The structure of SCEM as a working software solution is comprised of the following components: event management engine, alert manger, human decision maker, application, and data warehouse, and some other minor support functions (Otto, 2003). The key element known as the event management engine receives messages from the entire supply chain, and then proceeds to analyze these messages to make decisions based on predetermined rules and algorithms in a manner similar to an expert system (ES) as used in decision making and decision support. The ES is a well-known decision support method of using knowledge-based heuristic rules, typically with symbolic literal inputs, and needs no further introduction here. The analysis of the messages and the reporting of the anomalies to the ES is often are performed by intelligent agents that monitor the supply chain processes and issue alerts when unexpected events occur.

Uncertainties are inherent in a supply chain, and more so in a global supply chain. The supply chain uncertainty could be from demand side, supply side, or internal operational processes. Examples of the risks from demand side include demand forecast errors, canceled orders, order increase due to promotion, and demand decreases due to the introduction of new product. Examples of risks from supply side include supply disruptions, delivery delay, and quality issues. There are internal risks that include internal operations breakdowns, and quality issues.

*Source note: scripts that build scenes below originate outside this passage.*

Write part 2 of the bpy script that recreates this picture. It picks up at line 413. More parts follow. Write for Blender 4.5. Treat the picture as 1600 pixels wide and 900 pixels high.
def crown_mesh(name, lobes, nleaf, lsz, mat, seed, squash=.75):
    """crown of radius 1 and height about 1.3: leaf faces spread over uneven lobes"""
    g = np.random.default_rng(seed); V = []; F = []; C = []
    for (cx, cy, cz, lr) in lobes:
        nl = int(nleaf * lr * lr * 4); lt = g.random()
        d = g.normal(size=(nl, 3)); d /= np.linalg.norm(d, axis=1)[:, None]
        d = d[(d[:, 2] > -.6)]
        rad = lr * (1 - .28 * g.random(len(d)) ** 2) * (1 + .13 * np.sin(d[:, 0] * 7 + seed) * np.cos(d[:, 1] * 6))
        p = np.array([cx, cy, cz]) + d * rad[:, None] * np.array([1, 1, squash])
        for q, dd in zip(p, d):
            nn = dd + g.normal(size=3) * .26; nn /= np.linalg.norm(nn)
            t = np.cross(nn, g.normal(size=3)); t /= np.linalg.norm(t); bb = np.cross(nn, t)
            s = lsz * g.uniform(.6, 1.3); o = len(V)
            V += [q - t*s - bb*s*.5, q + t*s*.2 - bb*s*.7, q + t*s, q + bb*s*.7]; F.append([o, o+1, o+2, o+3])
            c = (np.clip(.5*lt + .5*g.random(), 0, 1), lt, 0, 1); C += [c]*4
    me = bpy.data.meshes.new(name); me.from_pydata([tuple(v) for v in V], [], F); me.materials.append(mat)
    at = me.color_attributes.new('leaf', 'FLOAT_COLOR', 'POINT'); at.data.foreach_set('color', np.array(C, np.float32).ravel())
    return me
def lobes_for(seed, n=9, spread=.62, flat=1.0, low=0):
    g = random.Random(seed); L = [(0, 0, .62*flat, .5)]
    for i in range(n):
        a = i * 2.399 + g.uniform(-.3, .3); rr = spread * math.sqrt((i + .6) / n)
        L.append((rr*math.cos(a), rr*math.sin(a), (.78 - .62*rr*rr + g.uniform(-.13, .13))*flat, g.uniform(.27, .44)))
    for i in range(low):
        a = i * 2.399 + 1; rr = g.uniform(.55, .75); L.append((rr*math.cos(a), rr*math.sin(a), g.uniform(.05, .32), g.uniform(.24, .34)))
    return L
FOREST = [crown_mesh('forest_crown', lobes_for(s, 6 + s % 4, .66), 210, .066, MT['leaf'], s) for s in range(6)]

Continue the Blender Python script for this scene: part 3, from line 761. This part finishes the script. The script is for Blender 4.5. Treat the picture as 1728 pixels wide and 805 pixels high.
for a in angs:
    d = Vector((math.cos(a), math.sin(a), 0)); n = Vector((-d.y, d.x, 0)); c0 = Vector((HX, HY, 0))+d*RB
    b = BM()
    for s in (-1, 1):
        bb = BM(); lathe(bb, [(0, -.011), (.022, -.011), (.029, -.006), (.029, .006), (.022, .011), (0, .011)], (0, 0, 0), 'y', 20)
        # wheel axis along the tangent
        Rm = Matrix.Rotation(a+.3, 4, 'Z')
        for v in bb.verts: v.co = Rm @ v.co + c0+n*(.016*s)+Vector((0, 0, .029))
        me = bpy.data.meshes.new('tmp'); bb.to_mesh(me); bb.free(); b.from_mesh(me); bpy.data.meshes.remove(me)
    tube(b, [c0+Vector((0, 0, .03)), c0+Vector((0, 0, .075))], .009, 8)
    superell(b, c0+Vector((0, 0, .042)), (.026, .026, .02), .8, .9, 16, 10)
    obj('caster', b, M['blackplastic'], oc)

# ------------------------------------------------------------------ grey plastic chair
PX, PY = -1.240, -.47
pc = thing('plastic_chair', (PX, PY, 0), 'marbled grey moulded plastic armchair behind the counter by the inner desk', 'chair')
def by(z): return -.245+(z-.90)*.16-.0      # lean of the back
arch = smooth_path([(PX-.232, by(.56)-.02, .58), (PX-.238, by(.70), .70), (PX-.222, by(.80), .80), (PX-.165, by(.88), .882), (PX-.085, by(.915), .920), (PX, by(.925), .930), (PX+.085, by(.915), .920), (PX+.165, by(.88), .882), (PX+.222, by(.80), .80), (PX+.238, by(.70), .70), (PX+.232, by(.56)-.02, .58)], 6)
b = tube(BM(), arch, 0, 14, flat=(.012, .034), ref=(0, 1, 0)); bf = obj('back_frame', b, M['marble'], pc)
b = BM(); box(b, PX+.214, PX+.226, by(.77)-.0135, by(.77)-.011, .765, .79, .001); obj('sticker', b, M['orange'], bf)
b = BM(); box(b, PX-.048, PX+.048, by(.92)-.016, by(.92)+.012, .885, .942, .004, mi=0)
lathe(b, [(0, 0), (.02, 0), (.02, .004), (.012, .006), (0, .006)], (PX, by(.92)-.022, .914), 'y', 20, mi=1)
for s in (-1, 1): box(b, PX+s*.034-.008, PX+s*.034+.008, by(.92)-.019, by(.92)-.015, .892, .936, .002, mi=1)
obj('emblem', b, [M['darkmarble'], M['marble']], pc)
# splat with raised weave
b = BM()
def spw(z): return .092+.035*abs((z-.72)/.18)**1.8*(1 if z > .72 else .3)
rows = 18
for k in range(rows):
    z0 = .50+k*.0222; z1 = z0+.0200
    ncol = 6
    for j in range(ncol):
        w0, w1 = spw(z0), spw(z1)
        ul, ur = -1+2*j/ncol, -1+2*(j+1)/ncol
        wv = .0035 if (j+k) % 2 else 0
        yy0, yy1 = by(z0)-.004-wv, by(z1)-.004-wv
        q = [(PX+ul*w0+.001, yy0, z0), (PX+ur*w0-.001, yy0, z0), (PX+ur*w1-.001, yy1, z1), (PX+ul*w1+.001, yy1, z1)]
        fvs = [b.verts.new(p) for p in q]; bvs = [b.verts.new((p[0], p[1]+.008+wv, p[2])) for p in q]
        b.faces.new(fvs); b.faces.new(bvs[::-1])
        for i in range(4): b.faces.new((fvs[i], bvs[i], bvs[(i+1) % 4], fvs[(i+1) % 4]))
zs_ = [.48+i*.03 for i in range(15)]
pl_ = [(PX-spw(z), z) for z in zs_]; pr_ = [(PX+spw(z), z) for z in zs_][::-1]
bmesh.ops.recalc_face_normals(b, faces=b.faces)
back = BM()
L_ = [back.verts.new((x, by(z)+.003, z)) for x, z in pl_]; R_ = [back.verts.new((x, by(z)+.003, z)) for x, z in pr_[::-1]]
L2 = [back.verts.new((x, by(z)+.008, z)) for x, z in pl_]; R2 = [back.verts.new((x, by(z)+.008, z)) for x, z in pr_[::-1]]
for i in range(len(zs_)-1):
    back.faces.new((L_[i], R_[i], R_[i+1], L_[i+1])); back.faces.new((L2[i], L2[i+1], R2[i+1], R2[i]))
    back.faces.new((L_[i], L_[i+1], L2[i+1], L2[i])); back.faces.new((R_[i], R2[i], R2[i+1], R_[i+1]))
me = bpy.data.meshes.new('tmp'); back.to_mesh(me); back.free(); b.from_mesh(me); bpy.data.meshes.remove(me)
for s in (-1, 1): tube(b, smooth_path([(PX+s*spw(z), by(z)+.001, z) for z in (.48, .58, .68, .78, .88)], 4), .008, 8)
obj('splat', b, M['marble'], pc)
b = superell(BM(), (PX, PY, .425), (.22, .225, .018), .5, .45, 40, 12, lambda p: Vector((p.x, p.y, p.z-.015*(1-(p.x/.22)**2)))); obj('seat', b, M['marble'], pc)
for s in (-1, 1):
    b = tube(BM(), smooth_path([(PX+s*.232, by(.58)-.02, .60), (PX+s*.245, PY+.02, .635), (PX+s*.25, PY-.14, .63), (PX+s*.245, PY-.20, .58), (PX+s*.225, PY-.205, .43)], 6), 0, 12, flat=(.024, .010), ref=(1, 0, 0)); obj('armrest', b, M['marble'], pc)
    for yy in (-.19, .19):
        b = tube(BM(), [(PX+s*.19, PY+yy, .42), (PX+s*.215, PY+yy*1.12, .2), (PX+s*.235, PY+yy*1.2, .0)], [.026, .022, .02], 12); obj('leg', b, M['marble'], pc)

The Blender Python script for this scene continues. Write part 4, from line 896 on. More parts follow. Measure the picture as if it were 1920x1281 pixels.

In this paper, we will focus on the demand risk management because typically demand uncertainty accounts for 60% of total supply chain uncertainty. We demonstrate the construct of a simulation framework for SCEM in the electronics industry and present the implementation platform. It is well-known that it is typical for an electronics distributor to have a large number of products with rather short life cycles. For products with short life cycle or sometimes referred to as perishables, the costs of mismatch between supply and demand are very high because mismatch can lead to either lost sale or inventory leftover with little salvage value. In addition, the expected mismatch cost increases in demand variability (Cachon and Terwiesch, 2009). Typically, the customer demands for electronic products have large variability, and are thus hard to predict. In addition, when electronic products are supplied by vendors globally, the electronics distributor has very complex supply chain. The process of managing the supply chain and the different types of risks is a sizeable challenge to large electronic distributors (Raman and Ton, 2005).